The UK provides by law the ability to seek and obtain flexible working arrangements on day one of a job [1]. Certainly, the US is behind as it always is, but it will catch up eventually, if only because of structural demographics and total fertility rate declines across the developed world creating perpetual labor shortages in various verticals. We’re just arguing window of time.

YC isn’t a good example, they simply sell lottery tickets to founders and early investors as a confidence play. You say top companies, but that’s an opinion without evidence. According to what metric?

[1] https://www.gov.uk/flexible-working

> As of March 2025, approximately 22.8% of U.S. employees worked remotely at least part of the time, equating to about 36 million individuals.
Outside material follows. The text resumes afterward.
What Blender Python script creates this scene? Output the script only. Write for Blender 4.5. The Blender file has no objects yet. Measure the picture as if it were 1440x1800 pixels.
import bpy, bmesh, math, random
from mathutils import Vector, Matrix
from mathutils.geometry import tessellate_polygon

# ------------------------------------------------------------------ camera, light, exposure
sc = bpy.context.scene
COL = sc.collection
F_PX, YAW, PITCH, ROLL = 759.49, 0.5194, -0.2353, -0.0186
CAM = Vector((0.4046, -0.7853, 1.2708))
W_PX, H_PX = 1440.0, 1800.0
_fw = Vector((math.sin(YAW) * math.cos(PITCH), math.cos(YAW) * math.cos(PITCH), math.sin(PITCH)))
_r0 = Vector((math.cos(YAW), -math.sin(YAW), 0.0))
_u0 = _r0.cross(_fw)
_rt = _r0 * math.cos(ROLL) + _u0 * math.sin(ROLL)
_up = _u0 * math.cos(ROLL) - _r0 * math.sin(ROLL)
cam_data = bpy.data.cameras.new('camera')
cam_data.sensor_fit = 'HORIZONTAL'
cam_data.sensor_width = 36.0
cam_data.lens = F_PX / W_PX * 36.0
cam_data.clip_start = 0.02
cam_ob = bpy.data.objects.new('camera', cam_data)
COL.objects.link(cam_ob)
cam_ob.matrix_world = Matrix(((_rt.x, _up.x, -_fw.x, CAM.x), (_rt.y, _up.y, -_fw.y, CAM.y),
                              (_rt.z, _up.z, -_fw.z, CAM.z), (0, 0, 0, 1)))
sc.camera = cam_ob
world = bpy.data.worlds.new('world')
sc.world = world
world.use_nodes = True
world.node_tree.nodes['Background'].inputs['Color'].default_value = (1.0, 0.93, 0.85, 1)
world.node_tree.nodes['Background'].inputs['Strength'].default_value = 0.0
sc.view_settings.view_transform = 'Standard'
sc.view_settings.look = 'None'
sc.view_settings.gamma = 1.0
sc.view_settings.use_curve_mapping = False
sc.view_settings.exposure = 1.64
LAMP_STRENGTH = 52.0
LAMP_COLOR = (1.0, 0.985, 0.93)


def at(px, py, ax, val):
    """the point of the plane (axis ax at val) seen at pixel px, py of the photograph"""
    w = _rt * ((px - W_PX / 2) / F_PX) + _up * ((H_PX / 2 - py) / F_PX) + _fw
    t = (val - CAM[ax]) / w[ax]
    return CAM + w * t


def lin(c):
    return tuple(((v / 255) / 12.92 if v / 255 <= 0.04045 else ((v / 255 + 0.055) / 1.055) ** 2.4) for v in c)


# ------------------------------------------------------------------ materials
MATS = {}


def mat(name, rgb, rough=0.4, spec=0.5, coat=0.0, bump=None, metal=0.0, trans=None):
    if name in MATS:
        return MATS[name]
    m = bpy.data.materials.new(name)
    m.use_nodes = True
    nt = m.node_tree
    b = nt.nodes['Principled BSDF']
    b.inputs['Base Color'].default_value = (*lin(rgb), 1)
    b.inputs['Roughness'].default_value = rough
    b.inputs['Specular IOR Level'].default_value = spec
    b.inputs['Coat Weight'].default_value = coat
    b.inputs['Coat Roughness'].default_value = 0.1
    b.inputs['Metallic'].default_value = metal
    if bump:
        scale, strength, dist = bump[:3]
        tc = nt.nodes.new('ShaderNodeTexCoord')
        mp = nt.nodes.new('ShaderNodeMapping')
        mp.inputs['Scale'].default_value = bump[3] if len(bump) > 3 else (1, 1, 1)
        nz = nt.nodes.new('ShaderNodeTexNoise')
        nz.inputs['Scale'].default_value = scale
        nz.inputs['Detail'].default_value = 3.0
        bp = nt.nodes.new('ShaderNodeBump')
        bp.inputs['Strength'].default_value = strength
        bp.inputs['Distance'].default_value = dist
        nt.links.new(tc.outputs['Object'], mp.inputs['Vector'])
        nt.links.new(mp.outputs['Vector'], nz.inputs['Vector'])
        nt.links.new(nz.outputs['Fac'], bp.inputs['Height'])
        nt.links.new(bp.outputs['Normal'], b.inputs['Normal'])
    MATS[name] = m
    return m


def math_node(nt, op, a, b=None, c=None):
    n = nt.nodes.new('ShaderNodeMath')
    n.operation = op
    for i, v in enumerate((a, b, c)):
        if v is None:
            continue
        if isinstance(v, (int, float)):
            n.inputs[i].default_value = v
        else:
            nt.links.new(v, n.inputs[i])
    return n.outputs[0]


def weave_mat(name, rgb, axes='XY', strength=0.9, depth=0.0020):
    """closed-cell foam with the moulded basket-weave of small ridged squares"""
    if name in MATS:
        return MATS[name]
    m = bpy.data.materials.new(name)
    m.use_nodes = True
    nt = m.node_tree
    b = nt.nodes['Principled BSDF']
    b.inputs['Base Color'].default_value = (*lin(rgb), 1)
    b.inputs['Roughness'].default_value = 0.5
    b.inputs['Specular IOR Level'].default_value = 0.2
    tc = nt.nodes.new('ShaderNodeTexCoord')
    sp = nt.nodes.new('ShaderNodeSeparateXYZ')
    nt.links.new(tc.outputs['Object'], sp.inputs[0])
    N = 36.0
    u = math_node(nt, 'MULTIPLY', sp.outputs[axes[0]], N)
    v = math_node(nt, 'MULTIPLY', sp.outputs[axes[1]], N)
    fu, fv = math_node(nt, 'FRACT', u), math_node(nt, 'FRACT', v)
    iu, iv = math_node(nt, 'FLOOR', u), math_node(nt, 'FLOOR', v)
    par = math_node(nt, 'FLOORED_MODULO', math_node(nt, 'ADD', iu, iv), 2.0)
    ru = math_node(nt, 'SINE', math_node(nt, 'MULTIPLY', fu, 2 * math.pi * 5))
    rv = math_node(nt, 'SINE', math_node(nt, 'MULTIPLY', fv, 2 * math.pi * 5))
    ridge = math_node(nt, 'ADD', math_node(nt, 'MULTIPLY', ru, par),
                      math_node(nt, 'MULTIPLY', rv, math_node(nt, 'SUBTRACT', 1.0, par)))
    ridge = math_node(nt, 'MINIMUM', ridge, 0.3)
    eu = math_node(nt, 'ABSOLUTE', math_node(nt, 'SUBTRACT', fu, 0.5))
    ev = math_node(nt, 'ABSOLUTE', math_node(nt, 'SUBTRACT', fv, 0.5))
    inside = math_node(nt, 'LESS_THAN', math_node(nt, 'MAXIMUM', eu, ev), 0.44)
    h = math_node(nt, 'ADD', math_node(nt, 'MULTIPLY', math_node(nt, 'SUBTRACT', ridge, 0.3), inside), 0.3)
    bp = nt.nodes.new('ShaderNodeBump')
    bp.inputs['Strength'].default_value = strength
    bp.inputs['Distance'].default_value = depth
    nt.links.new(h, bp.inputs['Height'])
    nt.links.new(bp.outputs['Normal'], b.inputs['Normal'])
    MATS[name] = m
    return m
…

This percentage has remained stable between 21% and 23% since early 2024, indicating that remote work has become a consistent component of the workforce.

> What this means: Remote work has stabilized at about one-fifth of the US workforce—this isn't a temporary trend but a permanent shift in how work gets done.

Source: https://wfhresearch.com/

> Approximately 90% of companies plan to maintain or increase remote work options moving forward, indicating a lasting shift despite some return-to-office mandates.

> What this means: The vast majority of companies recognize remote work as a permanent feature—even those mandating office returns are keeping some flexibility.

Source: https://www.gartner.com/en/human-resources/topics/future-of-...

https://www.breeze.pm/blog/remote-work-statistics


I work from home, champ. No sour grapes here. Try again, and please engage in the argument, don't throw personal attacks.

The UK? The UK has 0 innovative companies. No silicon valley. Nothing. If you want American to be like them, no thanks.